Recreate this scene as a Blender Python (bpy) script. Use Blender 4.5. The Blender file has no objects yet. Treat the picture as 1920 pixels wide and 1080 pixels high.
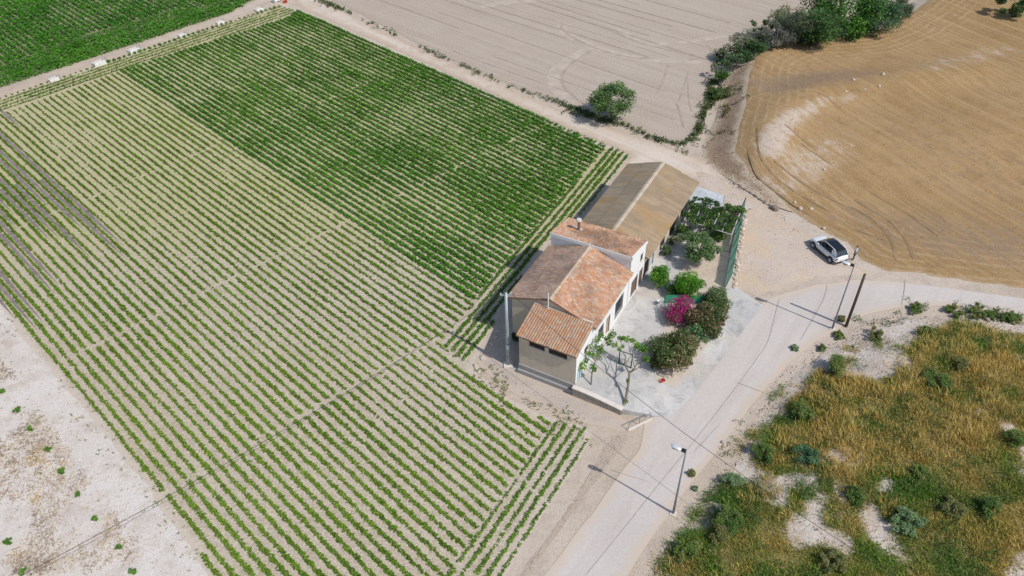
import bpy, bmesh, math, random
import numpy as np
from mathutils import Vector, Matrix
from mathutils.geometry import delaunay_2d_cdt

random.seed(7)
RNG = np.random.default_rng(11)
SC = bpy.context.scene
COL = SC.collection
rad = math.radians

# ------------------------------------------------------------------ camera
CAM_H = 50.0
F_PX = 1450.0                      # focal length for a 1920 px wide picture
_d = np.array([1005.0 - 960, 2200.0 - 540, F_PX]); _d /= np.linalg.norm(_d)   # plumb line in camera axes
_Y = np.array([0, 0, 1.0]) - _d * _d[2]; _Y /= np.linalg.norm(_Y)
RM = np.stack([np.cross(_Y, -_d), _Y, -_d])     # camera (right, down, forward) -> world
cam_data = bpy.data.cameras.new('camera')
cam = bpy.data.objects.new('camera', cam_data)
COL.objects.link(cam)
cam_data.sensor_width = 36.0
cam_data.lens = 36.0 * F_PX / 1920.0
cam_data.clip_start = 0.5
cam_data.clip_end = 9000.0
mw = Matrix.Identity(4)
for i in range(3):
    mw[i][0] = RM[i, 0]; mw[i][1] = -RM[i, 1]; mw[i][2] = -RM[i, 2]
mw[2][3] = CAM_H
cam.matrix_world = mw
SC.camera = cam

# ------------------------------------------------------------------ light
SUN_EL, SUN_AZ = 50.0, -38.5       # azimuth measured from +X, counter-clockwise
sd = Vector((math.cos(rad(SUN_EL)) * math.cos(rad(SUN_AZ)), math.cos(rad(SUN_EL)) * math.sin(rad(SUN_AZ)), math.sin(rad(SUN_EL))))
world = bpy.data.worlds.new('World'); SC.world = world; world.use_nodes = True
wn = world.node_tree
sky = wn.nodes.new('ShaderNodeTexSky'); sky.sky_type = 'NISHITA'; sky.sun_disc = False
sky.sun_elevation = rad(SUN_EL); sky.sun_rotation = rad(90.0 - SUN_AZ)
sky.air_density = 1.0; sky.dust_density = 1.2
wn.links.new(sky.outputs[0], wn.nodes['Background'].inputs[0])
wn.nodes['Background'].inputs[1].default_value = 0.125
sun_d = bpy.data.lights.new('sun', 'SUN'); sun_d.energy = 3.35; sun_d.angle = rad(0.55); sun_d.color = (1.0, 0.955, 0.89)
sun = bpy.data.objects.new('sun', sun_d); COL.objects.link(sun)
sun.rotation_euler = sd.to_track_quat('Z', 'Y').to_euler(); sun.location = (60, -40, 90)
SC.view_settings.view_transform = 'Standard'; SC.view_settings.look = 'None'
SC.view_settings.exposure = 0.0; SC.view_settings.gamma = 1.0; SC.view_settings.use_curve_mapping = False

# ------------------------------------------------------------------ measuring helpers
def ray(px, py):
    return RM @ np.array([px - 960.0, py - 540.0, F_PX])
def at(px, py, z=0.0):
    """point of the place at height z that a surveyed photo position belongs to"""
    r = ray(px, py); t = (z - CAM_H) / r[2]
    return np.array([r[0] * t, r[1] * t, z])
def smooth(a, b, x):
    t = np.clip((np.asarray(x, float) - a) / (b - a), 0, 1)
    return t * t * (3 - 2 * t)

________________

Written exercise. Could the lines from the top of the material through the line with "SC.camera = cam" be repeated exactly, pictures left out?

Solution for this exercise.
Recreate this scene as a Blender Python (bpy) script. Use Blender 4.5. The Blender file has no objects yet. Treat the picture as 1920 pixels wide and 1080 pixels high.
import bpy, bmesh, math, random
import numpy as np
from mathutils import Vector, Matrix
from mathutils.geometry import delaunay_2d_cdt

random.seed(7)
RNG = np.random.default_rng(11)
SC = bpy.context.scene
COL = SC.collection
rad = math.radians

# ------------------------------------------------------------------ camera
CAM_H = 50.0
F_PX = 1450.0                      # focal length for a 1920 px wide picture
_d = np.array([1005.0 - 960, 2200.0 - 540, F_PX]); _d /= np.linalg.norm(_d)   # plumb line in camera axes
_Y = np.array([0, 0, 1.0]) - _d * _d[2]; _Y /= np.linalg.norm(_Y)
RM = np.stack([np.cross(_Y, -_d), _Y, -_d])     # camera (right, down, forward) -> world
cam_data = bpy.data.cameras.new('camera')
cam = bpy.data.objects.new('camera', cam_data)
COL.objects.link(cam)
cam_data.sensor_width = 36.0
cam_data.lens = 36.0 * F_PX / 1920.0
cam_data.clip_start = 0.5
cam_data.clip_end = 9000.0
mw = Matrix.Identity(4)
for i in range(3):
    mw[i][0] = RM[i, 0]; mw[i][1] = -RM[i, 1]; mw[i][2] = -RM[i, 2]
mw[2][3] = CAM_H
cam.matrix_world = mw
SC.camera = cam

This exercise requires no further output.